Records with scene code:
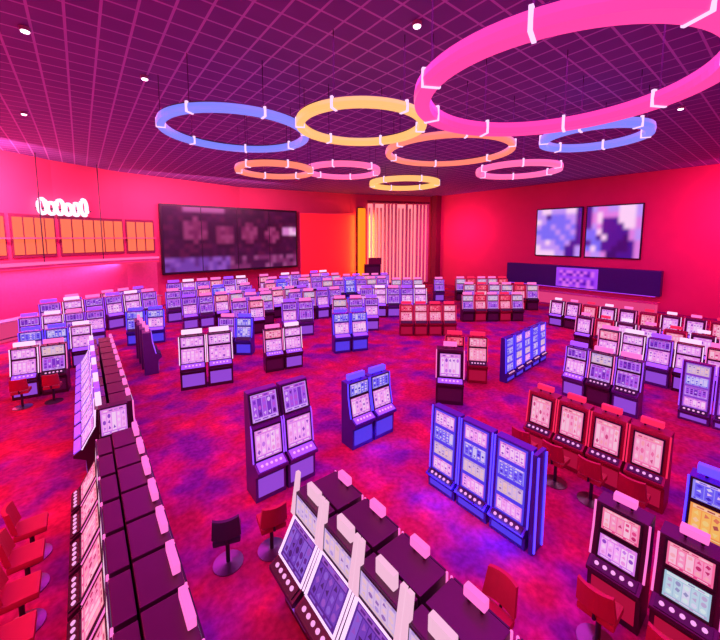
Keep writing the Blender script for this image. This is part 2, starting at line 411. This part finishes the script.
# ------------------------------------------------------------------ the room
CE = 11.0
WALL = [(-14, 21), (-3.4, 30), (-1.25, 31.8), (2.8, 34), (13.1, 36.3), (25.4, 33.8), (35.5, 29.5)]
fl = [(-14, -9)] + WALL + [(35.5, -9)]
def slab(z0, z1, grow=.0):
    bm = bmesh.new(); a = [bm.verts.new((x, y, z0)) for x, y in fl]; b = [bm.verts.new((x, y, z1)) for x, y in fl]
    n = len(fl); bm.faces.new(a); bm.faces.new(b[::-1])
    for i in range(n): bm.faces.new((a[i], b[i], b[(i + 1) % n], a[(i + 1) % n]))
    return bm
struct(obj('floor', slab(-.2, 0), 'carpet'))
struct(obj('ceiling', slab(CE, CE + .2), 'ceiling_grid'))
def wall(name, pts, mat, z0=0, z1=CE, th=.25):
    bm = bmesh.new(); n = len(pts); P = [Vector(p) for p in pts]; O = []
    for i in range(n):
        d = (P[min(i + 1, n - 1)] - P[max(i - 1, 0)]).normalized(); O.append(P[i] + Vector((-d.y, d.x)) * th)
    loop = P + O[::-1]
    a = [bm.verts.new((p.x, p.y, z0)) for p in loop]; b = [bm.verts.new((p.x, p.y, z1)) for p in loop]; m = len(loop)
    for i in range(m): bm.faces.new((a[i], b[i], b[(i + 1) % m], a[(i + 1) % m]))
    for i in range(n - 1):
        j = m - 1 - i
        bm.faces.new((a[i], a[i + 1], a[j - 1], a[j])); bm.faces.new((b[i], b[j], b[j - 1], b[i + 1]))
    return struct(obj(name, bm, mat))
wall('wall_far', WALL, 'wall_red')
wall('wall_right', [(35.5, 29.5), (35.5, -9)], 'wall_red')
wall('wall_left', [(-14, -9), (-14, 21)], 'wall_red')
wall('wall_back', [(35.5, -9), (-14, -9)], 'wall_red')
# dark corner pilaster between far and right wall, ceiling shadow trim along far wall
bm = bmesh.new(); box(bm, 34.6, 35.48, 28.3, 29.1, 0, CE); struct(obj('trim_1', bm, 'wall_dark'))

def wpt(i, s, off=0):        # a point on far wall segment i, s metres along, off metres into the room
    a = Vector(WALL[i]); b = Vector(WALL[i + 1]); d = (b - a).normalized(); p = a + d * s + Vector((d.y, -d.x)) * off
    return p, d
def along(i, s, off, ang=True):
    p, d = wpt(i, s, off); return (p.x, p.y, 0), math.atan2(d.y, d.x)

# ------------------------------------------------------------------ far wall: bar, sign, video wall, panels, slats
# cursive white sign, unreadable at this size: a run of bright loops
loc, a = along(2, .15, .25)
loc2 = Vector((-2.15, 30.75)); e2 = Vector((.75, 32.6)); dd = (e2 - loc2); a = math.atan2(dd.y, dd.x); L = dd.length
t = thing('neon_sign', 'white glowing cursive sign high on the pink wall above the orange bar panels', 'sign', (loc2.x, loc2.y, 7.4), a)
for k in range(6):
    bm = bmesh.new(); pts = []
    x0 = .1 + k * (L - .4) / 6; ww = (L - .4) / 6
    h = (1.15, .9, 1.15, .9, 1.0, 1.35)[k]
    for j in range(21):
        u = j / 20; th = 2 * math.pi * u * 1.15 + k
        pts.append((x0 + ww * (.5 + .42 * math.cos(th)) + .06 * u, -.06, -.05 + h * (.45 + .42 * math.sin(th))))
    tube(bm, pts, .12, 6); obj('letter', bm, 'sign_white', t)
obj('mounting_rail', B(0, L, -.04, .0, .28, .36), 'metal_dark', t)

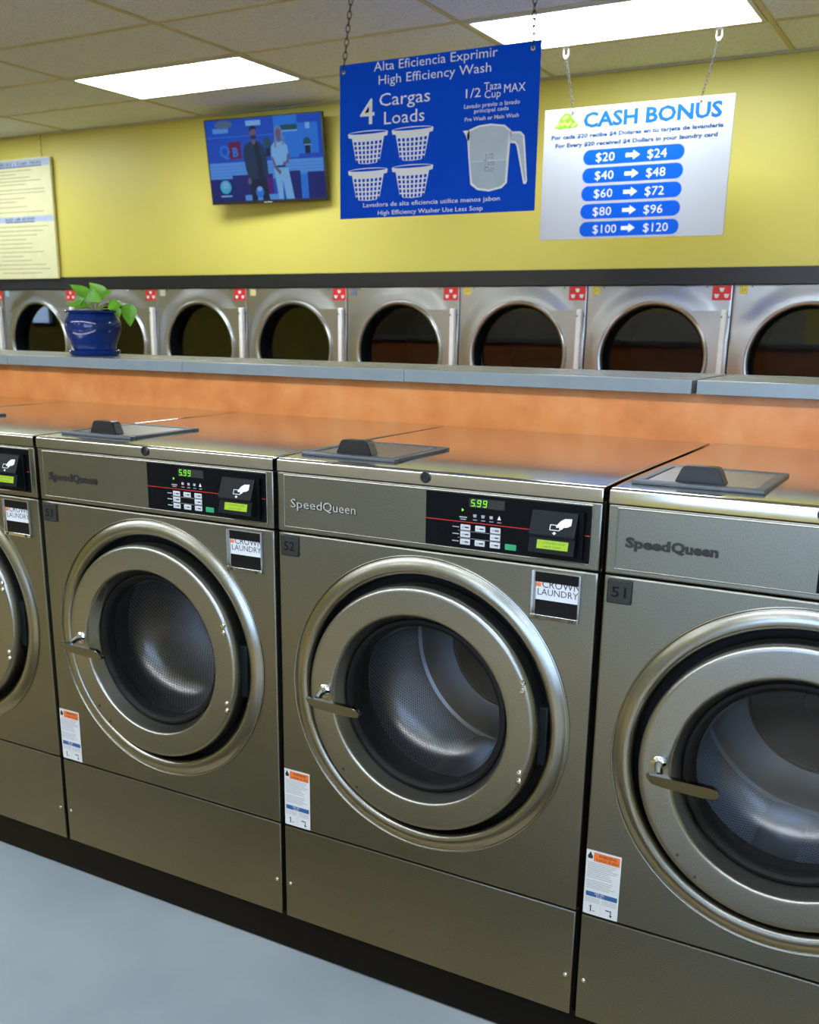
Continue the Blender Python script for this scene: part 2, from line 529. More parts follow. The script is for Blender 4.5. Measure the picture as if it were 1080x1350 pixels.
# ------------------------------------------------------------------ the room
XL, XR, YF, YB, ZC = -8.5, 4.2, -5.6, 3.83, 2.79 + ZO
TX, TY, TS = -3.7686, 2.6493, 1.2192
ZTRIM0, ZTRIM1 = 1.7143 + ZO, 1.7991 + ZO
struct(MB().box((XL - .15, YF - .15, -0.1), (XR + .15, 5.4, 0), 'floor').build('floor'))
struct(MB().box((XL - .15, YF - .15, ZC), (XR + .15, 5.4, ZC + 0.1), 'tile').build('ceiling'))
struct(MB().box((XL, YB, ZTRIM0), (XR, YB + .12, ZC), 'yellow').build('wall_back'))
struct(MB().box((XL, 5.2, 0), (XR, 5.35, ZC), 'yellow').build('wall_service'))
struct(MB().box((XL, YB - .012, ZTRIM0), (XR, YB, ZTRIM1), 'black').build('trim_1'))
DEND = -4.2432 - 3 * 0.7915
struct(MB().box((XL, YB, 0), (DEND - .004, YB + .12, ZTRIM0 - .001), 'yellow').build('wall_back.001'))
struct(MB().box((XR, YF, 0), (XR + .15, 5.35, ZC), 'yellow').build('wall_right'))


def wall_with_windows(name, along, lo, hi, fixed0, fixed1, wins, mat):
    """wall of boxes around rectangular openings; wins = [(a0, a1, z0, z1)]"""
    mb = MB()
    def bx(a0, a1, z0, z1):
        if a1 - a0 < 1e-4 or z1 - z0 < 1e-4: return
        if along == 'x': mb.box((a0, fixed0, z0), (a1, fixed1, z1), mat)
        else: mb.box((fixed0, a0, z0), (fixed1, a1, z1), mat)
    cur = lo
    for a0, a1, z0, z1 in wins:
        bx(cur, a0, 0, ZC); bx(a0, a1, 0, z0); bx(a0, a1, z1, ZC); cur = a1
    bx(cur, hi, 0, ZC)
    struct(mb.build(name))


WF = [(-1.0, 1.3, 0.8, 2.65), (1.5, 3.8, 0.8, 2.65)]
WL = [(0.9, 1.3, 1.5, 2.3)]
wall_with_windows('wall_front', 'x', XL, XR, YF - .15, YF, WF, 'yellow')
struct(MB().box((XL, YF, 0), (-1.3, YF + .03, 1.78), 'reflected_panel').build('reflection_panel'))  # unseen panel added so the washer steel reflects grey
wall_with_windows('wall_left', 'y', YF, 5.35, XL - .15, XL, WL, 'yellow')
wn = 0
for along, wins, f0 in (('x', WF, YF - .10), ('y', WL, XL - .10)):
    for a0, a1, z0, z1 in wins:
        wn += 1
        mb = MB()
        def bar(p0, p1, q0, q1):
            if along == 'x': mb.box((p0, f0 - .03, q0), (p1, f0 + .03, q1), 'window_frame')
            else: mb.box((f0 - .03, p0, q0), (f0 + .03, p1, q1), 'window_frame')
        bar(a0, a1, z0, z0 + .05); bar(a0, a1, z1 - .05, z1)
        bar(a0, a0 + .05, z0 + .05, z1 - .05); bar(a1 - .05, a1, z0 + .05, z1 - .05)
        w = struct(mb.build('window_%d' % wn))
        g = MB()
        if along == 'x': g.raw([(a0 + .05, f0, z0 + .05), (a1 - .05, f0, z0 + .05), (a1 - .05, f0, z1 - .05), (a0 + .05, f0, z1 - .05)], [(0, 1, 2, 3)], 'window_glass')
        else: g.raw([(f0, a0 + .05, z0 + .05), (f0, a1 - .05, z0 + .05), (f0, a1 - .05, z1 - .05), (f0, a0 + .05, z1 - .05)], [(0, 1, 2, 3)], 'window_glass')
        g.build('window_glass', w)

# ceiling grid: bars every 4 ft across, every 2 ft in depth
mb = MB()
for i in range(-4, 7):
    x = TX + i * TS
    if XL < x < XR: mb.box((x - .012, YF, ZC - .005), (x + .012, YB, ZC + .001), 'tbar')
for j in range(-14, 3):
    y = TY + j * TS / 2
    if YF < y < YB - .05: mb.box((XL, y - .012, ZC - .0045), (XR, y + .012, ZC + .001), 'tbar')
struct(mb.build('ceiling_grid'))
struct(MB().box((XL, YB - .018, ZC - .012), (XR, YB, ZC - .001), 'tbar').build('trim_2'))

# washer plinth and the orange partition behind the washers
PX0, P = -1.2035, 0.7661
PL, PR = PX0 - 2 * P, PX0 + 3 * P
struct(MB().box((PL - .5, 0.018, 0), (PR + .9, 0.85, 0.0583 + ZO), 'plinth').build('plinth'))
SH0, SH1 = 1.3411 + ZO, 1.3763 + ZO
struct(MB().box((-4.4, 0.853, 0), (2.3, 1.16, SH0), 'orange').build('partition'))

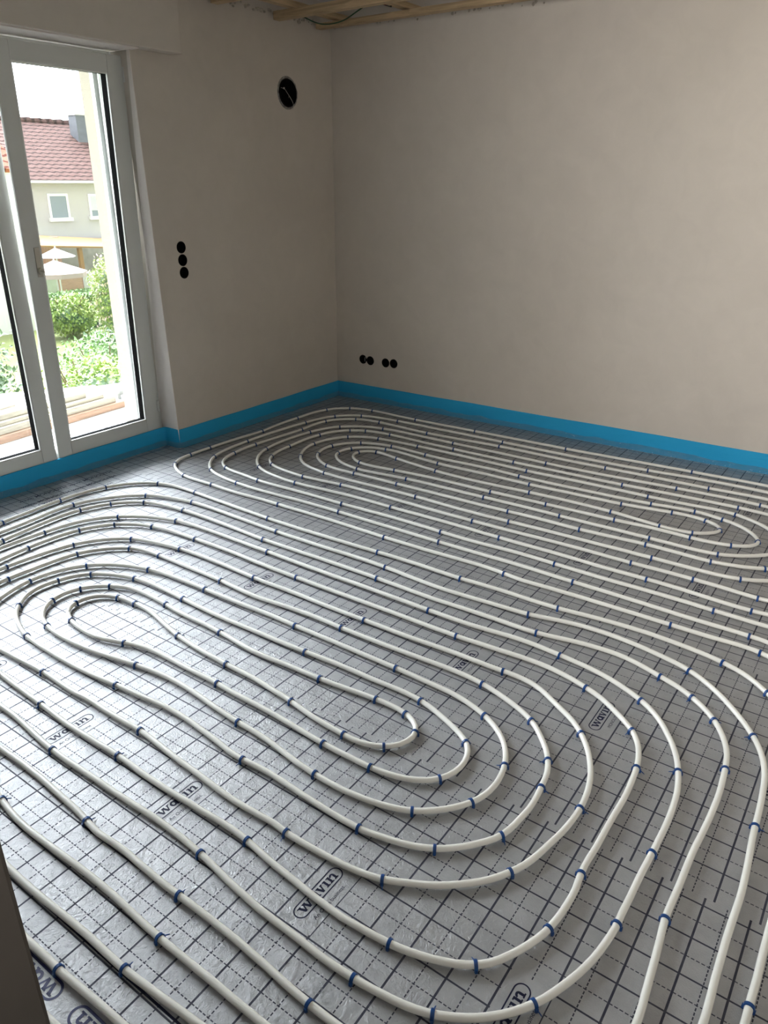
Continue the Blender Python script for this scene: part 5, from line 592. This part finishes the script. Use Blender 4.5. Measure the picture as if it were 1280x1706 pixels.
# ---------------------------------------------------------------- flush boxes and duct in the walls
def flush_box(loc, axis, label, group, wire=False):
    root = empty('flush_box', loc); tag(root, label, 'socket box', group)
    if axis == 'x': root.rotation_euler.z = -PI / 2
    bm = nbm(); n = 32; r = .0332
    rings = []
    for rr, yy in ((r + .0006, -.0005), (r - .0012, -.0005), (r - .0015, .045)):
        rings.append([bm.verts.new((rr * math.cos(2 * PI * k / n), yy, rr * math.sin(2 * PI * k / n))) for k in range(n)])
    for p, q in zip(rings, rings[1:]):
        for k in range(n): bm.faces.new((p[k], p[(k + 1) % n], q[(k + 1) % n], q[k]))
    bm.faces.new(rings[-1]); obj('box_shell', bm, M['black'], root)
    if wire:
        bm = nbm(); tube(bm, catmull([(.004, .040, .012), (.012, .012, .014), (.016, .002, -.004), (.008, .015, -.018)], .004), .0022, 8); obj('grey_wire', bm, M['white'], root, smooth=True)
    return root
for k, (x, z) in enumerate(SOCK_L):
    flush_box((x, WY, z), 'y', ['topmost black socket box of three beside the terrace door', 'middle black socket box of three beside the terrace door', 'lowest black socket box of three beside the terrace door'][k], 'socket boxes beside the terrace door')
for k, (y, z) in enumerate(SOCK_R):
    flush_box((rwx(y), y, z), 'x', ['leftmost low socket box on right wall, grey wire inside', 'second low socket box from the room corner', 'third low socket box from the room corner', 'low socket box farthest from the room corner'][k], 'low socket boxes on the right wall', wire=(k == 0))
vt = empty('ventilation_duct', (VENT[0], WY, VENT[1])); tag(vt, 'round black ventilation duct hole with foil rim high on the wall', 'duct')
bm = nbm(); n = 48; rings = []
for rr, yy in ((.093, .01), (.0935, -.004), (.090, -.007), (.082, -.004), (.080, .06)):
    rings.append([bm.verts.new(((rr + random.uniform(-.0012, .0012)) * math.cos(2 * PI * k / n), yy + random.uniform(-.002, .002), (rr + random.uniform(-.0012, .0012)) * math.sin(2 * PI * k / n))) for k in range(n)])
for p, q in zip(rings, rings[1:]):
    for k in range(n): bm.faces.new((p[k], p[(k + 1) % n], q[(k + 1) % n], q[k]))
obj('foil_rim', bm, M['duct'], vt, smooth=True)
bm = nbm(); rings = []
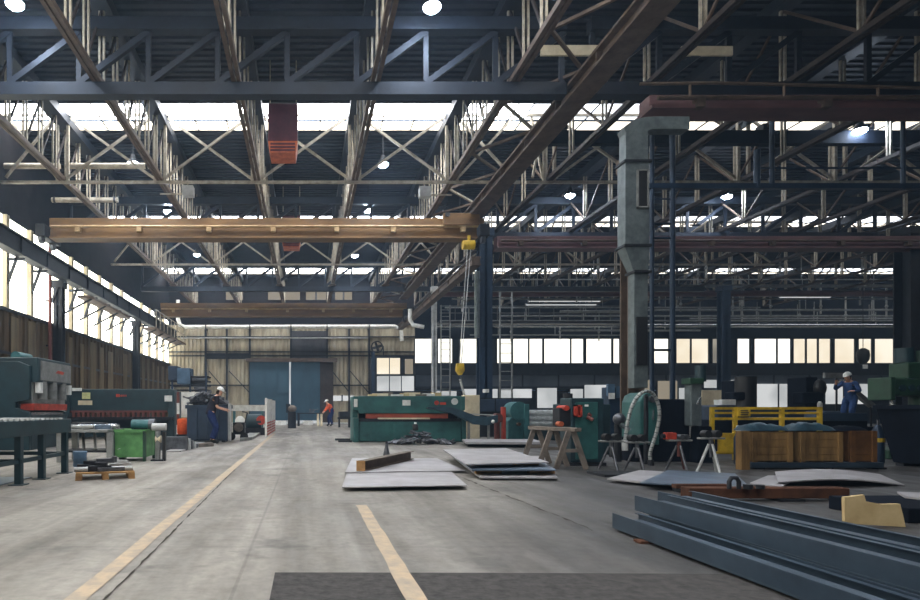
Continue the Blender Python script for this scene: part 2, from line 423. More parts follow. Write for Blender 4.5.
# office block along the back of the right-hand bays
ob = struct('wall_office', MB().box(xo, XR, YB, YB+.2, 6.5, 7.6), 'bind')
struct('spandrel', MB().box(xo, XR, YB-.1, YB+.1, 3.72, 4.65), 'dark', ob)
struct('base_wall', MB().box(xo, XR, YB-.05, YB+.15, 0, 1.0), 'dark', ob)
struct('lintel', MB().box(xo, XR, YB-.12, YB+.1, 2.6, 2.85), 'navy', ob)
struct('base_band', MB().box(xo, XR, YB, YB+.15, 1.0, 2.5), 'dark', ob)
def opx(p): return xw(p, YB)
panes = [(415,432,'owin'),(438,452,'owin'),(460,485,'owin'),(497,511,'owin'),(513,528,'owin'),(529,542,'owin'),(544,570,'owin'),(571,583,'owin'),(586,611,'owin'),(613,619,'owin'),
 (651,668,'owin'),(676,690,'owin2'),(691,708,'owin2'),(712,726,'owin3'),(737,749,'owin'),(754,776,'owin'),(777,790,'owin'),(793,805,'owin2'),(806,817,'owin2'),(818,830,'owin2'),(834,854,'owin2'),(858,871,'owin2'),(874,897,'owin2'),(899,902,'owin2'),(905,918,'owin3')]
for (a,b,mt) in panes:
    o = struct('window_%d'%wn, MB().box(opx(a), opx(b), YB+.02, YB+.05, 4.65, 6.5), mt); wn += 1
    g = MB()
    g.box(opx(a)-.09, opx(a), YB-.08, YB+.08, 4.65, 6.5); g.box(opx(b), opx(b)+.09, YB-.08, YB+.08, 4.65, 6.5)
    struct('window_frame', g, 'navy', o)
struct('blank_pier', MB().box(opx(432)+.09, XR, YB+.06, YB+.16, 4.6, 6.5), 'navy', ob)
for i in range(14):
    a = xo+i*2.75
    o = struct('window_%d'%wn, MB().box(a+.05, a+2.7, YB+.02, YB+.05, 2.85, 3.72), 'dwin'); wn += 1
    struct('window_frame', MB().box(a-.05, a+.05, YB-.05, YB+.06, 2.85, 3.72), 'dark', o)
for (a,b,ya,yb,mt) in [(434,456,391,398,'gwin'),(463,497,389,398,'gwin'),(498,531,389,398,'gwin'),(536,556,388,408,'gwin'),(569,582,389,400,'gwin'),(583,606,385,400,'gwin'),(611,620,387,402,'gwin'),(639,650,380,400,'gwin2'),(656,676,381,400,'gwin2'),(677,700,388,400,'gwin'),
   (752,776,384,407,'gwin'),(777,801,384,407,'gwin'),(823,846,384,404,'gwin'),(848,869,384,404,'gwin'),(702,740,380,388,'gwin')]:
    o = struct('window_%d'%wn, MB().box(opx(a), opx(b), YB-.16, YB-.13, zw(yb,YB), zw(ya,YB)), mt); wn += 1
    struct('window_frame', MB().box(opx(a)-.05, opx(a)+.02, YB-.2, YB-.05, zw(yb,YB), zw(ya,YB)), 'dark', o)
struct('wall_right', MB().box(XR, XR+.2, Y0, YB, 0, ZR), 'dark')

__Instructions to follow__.
Tally every line of the data that holds the word "pixels" and write the count alone.

__Response__.
2